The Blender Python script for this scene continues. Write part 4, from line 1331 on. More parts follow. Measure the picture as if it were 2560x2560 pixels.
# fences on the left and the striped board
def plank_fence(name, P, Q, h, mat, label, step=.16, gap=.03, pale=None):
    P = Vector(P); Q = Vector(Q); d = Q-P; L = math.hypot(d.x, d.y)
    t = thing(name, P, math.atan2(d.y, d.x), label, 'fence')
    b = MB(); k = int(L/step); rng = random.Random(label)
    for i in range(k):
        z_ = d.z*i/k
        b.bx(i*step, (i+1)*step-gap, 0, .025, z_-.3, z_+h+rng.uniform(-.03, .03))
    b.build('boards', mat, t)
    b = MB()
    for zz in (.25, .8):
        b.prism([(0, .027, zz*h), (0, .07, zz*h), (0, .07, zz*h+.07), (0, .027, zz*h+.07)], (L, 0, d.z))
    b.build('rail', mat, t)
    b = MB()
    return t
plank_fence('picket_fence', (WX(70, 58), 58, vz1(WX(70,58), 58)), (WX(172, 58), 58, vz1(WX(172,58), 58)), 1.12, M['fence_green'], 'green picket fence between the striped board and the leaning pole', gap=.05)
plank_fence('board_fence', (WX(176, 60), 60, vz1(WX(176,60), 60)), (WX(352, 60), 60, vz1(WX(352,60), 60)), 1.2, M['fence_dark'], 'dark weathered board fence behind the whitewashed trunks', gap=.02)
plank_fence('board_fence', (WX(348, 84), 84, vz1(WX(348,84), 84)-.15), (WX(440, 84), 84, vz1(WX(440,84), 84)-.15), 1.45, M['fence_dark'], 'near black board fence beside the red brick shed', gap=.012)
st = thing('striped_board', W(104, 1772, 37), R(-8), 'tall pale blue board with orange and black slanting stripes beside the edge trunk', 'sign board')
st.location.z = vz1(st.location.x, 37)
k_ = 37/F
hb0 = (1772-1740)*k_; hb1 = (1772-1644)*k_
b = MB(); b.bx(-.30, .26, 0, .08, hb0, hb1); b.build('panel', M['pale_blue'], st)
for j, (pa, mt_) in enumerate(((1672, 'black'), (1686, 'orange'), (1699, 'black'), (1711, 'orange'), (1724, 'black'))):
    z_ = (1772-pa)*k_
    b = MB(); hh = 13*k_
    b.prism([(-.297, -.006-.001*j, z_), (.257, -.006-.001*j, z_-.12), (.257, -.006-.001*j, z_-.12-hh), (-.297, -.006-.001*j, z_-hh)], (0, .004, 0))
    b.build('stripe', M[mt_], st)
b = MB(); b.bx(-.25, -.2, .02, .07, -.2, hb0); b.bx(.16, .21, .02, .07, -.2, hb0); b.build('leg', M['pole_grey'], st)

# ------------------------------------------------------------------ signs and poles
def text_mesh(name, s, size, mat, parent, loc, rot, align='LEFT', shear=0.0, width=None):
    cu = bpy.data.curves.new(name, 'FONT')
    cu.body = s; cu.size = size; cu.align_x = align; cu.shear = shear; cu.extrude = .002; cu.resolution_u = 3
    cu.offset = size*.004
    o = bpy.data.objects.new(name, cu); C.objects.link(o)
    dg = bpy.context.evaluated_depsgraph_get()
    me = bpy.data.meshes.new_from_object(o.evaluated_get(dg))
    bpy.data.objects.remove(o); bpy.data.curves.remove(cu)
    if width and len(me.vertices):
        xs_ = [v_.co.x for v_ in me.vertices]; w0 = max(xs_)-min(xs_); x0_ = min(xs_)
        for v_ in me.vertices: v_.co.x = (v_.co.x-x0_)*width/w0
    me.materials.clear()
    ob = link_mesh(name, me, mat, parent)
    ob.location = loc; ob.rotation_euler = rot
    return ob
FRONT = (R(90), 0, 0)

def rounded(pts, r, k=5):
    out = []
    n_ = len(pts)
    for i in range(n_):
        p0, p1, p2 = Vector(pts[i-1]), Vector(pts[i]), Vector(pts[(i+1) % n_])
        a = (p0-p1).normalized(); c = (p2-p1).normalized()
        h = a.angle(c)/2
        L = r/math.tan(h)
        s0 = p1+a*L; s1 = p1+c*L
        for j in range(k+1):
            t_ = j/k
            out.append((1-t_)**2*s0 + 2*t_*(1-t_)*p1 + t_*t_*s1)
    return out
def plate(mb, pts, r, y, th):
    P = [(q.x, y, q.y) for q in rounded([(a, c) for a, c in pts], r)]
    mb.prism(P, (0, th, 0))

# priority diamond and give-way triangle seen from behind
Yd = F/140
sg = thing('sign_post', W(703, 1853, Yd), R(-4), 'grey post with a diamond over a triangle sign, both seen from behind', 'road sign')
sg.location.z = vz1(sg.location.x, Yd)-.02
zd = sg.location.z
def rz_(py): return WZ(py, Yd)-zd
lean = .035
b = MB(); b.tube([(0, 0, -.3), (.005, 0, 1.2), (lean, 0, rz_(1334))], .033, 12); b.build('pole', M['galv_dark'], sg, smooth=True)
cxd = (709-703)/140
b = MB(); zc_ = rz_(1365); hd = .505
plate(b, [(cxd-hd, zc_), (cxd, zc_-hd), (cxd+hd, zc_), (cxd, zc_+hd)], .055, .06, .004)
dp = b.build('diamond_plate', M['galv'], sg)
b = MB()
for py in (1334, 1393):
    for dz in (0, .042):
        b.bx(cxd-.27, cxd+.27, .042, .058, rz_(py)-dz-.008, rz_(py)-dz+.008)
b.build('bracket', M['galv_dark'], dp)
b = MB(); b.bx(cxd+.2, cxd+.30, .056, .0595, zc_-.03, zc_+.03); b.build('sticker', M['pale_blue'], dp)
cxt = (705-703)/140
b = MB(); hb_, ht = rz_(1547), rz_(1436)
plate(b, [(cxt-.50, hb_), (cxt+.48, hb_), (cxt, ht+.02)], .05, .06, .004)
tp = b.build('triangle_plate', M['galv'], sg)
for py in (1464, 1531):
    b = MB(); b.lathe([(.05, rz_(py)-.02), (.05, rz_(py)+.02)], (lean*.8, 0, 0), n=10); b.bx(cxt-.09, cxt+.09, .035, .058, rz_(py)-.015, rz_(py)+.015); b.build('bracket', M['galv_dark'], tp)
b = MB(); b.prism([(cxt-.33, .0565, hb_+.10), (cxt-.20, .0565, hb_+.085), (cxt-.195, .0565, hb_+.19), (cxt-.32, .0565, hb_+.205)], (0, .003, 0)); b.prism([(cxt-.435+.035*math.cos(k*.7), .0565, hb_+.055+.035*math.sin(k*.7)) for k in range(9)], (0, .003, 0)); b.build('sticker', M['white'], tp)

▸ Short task
Without changing a word, restate the whole listing.

▸ Solution to this exercise
The Blender Python script for this scene continues. Write part 4, from line 1331 on. More parts follow. Measure the picture as if it were 2560x2560 pixels.
# fences on the left and the striped board
def plank_fence(name, P, Q, h, mat, label, step=.16, gap=.03, pale=None):
    P = Vector(P); Q = Vector(Q); d = Q-P; L = math.hypot(d.x, d.y)
    t = thing(name, P, math.atan2(d.y, d.x), label, 'fence')
    b = MB(); k = int(L/step); rng = random.Random(label)
    for i in range(k):
        z_ = d.z*i/k
        b.bx(i*step, (i+1)*step-gap, 0, .025, z_-.3, z_+h+rng.uniform(-.03, .03))
    b.build('boards', mat, t)
    b = MB()
    for zz in (.25, .8):
        b.prism([(0, .027, zz*h), (0, .07, zz*h), (0, .07, zz*h+.07), (0, .027, zz*h+.07)], (L, 0, d.z))
    b.build('rail', mat, t)
    b = MB()
    return t
plank_fence('picket_fence', (WX(70, 58), 58, vz1(WX(70,58), 58)), (WX(172, 58), 58, vz1(WX(172,58), 58)), 1.12, M['fence_green'], 'green picket fence between the striped board and the leaning pole', gap=.05)
plank_fence('board_fence', (WX(176, 60), 60, vz1(WX(176,60), 60)), (WX(352, 60), 60, vz1(WX(352,60), 60)), 1.2, M['fence_dark'], 'dark weathered board fence behind the whitewashed trunks', gap=.02)
plank_fence('board_fence', (WX(348, 84), 84, vz1(WX(348,84), 84)-.15), (WX(440, 84), 84, vz1(WX(440,84), 84)-.15), 1.45, M['fence_dark'], 'near black board fence beside the red brick shed', gap=.012)
st = thing('striped_board', W(104, 1772, 37), R(-8), 'tall pale blue board with orange and black slanting stripes beside the edge trunk', 'sign board')
st.location.z = vz1(st.location.x, 37)
k_ = 37/F
hb0 = (1772-1740)*k_; hb1 = (1772-1644)*k_
b = MB(); b.bx(-.30, .26, 0, .08, hb0, hb1); b.build('panel', M['pale_blue'], st)
for j, (pa, mt_) in enumerate(((1672, 'black'), (1686, 'orange'), (1699, 'black'), (1711, 'orange'), (1724, 'black'))):
    z_ = (1772-pa)*k_
    b = MB(); hh = 13*k_
    b.prism([(-.297, -.006-.001*j, z_), (.257, -.006-.001*j, z_-.12), (.257, -.006-.001*j, z_-.12-hh), (-.297, -.006-.001*j, z_-hh)], (0, .004, 0))
    b.build('stripe', M[mt_], st)
b = MB(); b.bx(-.25, -.2, .02, .07, -.2, hb0); b.bx(.16, .21, .02, .07, -.2, hb0); b.build('leg', M['pole_grey'], st)

# ------------------------------------------------------------------ signs and poles
def text_mesh(name, s, size, mat, parent, loc, rot, align='LEFT', shear=0.0, width=None):
    cu = bpy.data.curves.new(name, 'FONT')
    cu.body = s; cu.size = size; cu.align_x = align; cu.shear = shear; cu.extrude = .002; cu.resolution_u = 3
    cu.offset = size*.004
    o = bpy.data.objects.new(name, cu); C.objects.link(o)
    dg = bpy.context.evaluated_depsgraph_get()
    me = bpy.data.meshes.new_from_object(o.evaluated_get(dg))
    bpy.data.objects.remove(o); bpy.data.curves.remove(cu)
    if width and len(me.vertices):
        xs_ = [v_.co.x for v_ in me.vertices]; w0 = max(xs_)-min(xs_); x0_ = min(xs_)
        for v_ in me.vertices: v_.co.x = (v_.co.x-x0_)*width/w0
    me.materials.clear()
    ob = link_mesh(name, me, mat, parent)
    ob.location = loc; ob.rotation_euler = rot
    return ob
FRONT = (R(90), 0, 0)

def rounded(pts, r, k=5):
    out = []
    n_ = len(pts)
    for i in range(n_):
        p0, p1, p2 = Vector(pts[i-1]), Vector(pts[i]), Vector(pts[(i+1) % n_])
        a = (p0-p1).normalized(); c = (p2-p1).normalized()
        h = a.angle(c)/2
        L = r/math.tan(h)
        s0 = p1+a*L; s1 = p1+c*L
        for j in range(k+1):
            t_ = j/k
            out.append((1-t_)**2*s0 + 2*t_*(1-t_)*p1 + t_*t_*s1)
    return out
def plate(mb, pts, r, y, th):
    P = [(q.x, y, q.y) for q in rounded([(a, c) for a, c in pts], r)]
    mb.prism(P, (0, th, 0))

# priority diamond and give-way triangle seen from behind
Yd = F/140
sg = thing('sign_post', W(703, 1853, Yd), R(-4), 'grey post with a diamond over a triangle sign, both seen from behind', 'road sign')
sg.location.z = vz1(sg.location.x, Yd)-.02
zd = sg.location.z
def rz_(py): return WZ(py, Yd)-zd
lean = .035
b = MB(); b.tube([(0, 0, -.3), (.005, 0, 1.2), (lean, 0, rz_(1334))], .033, 12); b.build('pole', M['galv_dark'], sg, smooth=True)
cxd = (709-703)/140
b = MB(); zc_ = rz_(1365); hd = .505
plate(b, [(cxd-hd, zc_), (cxd, zc_-hd), (cxd+hd, zc_), (cxd, zc_+hd)], .055, .06, .004)
dp = b.build('diamond_plate', M['galv'], sg)
b = MB()
for py in (1334, 1393):
    for dz in (0, .042):
        b.bx(cxd-.27, cxd+.27, .042, .058, rz_(py)-dz-.008, rz_(py)-dz+.008)
b.build('bracket', M['galv_dark'], dp)
b = MB(); b.bx(cxd+.2, cxd+.30, .056, .0595, zc_-.03, zc_+.03); b.build('sticker', M['pale_blue'], dp)
cxt = (705-703)/140
b = MB(); hb_, ht = rz_(1547), rz_(1436)
plate(b, [(cxt-.50, hb_), (cxt+.48, hb_), (cxt, ht+.02)], .05, .06, .004)
tp = b.build('triangle_plate', M['galv'], sg)
for py in (1464, 1531):
    b = MB(); b.lathe([(.05, rz_(py)-.02), (.05, rz_(py)+.02)], (lean*.8, 0, 0), n=10); b.bx(cxt-.09, cxt+.09, .035, .058, rz_(py)-.015, rz_(py)+.015); b.build('bracket', M['galv_dark'], tp)
b = MB(); b.prism([(cxt-.33, .0565, hb_+.10), (cxt-.20, .0565, hb_+.085), (cxt-.195, .0565, hb_+.19), (cxt-.32, .0565, hb_+.205)], (0, .003, 0)); b.prism([(cxt-.435+.035*math.cos(k*.7), .0565, hb_+.055+.035*math.sin(k*.7)) for k in range(9)], (0, .003, 0)); b.build('sticker', M['white'], tp)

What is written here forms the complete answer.